Well on some of the stuff we do and some we don't I would say the general rule was that everything gets a lot heavier when we play live and more dynamic when we play live, we still use some of the samples and loops on backing mini disk but we generally just rock out on everything a bit more. People tend to love it as well the difference from the live sound to the recorded sound. I think you have to capture something different in the studio and it's like Death of a Raver, I've had so many people from studios saying to me what kind of compressors did you use on that and which live room did you use on that but there isn't any of that it's just me being a bit more creative with a computer.

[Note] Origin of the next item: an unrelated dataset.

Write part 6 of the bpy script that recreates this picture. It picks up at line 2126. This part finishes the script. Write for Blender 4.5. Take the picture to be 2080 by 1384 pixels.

What tips would you give to unsigned artists choosing software to use?

Well I actually don't think that the software is that important and by that I mean there are so many different packages like logic, cubase, pro-tools and I have used all of them and I don't find there is too much difference between all of them. I Guess my biggest tip to an artist recording in this is don't ever let the software control you, the software is only a tool it can't write a song for you it can't make you sing properly it cant make people move emotionally. A lot of my friends that write music with software spend twiddling around with all the effects and pissing around. That's my biggest tip, at the end of the day it's the songs that you make that are important and the lyrics are important I don't think anyone gives a sh*t about how you have recorded it. When I'm mixing down I always turn off the monitor because you shouldn't be looking at anything really.

Have you got any plans for a tour?

Yeah we have got some plans no one has filled me in on who we are supporting as yet but as far as I know we are touring in October and November and I'm sure there will be some more bits and bobs going on around that time.

If you want to catch Slo-Mo before October they are headlining at the Monarch in London on the 12th of August.